Explore your internet usage
Packet Garden is an experimental project which allows you to visit your internet usage in a 3D generated world. The application works by capturing packets from your daily internet traffic, from which it creates a 3D garden where websites you visit are represented as plants and mountains. Basically, the more you visit a site the bigger a mountain it becomes. While the generated image looks and feels pretty raw, you can still go around the planet, take screenshots and see the IP tag for each element. Gardens you have created can also be saved and revisited later on.
Packet Garden still feels very much like a project in development. As previously said, graphics are pretty limited. Explanations on the generated environment are also lacking. Despite these shortcomings we quite like Packet Garden, which offers a very original perspective on your daily internet usage. More creative users will be able to generate very singular words rich of data.
Packet Garden captures information about how you use the internet and uses this stored information to grow a private world you can later explore.

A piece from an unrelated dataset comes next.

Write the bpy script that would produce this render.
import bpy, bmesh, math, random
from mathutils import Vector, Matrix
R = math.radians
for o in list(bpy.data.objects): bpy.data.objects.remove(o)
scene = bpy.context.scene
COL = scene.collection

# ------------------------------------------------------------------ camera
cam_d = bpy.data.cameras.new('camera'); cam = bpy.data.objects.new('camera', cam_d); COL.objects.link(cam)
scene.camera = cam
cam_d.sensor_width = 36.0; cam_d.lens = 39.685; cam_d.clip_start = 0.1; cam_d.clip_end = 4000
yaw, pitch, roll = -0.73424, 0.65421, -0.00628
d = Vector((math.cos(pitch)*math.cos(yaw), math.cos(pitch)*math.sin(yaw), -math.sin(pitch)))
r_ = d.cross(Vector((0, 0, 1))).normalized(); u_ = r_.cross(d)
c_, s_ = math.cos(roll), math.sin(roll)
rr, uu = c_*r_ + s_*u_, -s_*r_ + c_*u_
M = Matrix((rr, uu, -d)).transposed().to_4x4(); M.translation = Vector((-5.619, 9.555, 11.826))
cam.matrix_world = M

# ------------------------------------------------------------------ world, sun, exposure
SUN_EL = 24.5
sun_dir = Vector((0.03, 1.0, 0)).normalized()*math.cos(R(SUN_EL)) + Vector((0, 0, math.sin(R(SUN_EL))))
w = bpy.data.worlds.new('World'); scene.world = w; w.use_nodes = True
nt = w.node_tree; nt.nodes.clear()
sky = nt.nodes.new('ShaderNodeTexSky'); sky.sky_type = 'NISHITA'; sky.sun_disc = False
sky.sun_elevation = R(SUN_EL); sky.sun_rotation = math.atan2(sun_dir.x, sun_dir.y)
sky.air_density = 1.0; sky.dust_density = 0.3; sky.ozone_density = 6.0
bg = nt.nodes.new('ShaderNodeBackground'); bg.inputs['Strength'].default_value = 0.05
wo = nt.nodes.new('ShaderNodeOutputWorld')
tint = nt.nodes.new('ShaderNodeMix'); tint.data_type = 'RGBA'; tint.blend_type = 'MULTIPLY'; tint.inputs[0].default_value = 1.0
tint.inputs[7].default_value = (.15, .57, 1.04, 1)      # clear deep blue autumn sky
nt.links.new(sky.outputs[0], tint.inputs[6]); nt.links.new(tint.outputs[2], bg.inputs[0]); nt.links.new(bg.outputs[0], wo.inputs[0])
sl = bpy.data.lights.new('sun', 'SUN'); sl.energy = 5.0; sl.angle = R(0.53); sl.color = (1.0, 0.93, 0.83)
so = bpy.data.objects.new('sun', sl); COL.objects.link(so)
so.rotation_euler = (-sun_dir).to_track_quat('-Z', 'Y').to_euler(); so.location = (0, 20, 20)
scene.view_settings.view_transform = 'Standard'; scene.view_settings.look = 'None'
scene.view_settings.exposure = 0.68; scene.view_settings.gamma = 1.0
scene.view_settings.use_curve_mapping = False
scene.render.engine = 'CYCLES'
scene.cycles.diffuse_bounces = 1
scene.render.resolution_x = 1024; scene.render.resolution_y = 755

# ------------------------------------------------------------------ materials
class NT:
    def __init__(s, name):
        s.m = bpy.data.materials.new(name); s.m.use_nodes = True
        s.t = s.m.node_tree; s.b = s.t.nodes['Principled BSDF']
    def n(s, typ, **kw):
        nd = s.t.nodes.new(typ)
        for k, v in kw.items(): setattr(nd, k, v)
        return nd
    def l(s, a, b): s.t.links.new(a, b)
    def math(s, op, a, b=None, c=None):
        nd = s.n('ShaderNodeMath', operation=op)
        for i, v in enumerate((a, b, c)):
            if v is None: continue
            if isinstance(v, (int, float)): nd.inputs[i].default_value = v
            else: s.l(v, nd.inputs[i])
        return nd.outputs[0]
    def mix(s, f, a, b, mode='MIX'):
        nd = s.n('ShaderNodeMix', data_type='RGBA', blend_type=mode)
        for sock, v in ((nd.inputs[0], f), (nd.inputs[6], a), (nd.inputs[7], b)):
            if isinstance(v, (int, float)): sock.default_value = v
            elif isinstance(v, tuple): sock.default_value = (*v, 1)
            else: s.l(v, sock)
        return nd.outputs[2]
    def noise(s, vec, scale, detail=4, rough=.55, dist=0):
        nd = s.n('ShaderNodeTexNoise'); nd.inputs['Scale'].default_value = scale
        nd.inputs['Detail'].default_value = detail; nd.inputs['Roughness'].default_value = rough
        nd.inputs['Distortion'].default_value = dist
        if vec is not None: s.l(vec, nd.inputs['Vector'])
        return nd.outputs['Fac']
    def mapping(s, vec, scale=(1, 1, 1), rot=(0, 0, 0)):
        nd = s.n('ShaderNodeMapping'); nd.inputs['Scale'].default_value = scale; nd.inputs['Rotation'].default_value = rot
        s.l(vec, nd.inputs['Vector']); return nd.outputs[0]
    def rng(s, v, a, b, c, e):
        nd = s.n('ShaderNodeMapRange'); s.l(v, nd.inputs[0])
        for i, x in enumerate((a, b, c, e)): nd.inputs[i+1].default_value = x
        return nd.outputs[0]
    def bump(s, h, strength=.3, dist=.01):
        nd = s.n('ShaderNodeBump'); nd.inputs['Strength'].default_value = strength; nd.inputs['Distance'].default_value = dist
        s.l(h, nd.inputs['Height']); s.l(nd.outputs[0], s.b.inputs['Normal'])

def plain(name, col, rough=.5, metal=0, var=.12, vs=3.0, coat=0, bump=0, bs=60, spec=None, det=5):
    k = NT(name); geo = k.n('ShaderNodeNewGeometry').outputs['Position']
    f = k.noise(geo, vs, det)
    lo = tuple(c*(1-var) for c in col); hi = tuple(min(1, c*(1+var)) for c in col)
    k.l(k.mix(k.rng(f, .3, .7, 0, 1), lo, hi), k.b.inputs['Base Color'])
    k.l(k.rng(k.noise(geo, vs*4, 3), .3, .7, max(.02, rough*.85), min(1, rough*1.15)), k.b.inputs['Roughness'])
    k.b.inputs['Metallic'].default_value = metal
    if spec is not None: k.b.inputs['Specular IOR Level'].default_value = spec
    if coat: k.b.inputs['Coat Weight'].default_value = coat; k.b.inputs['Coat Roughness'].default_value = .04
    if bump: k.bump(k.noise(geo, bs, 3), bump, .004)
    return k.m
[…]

To do this, Packet Garden takes note of all the servers you visit, their geographical location and the kinds of data you access. Uploads make hills and downloads valleys, their location determined by numbers taken from internet address itself. The size of each hill or valley is based on how much data is sent or received. Plants are also grown for each protocol detected by the software; if you visit a website, an ‘HTTP plant’ is grown. If you share some files via eMule, a ‘Peer to Peer plant’ is grown, and so on.
None of this information is made public or shared in any way, instead it’s used to grow a personal landscape, a kind of ‘walk-in graph’ uniquely shaped by the way you use the internet. With each day of network activity a new world can be generated, each of which are stored as tiny files for you to browse, compare and visit as time goes by. You can think of packet gardens as pages from a network diary.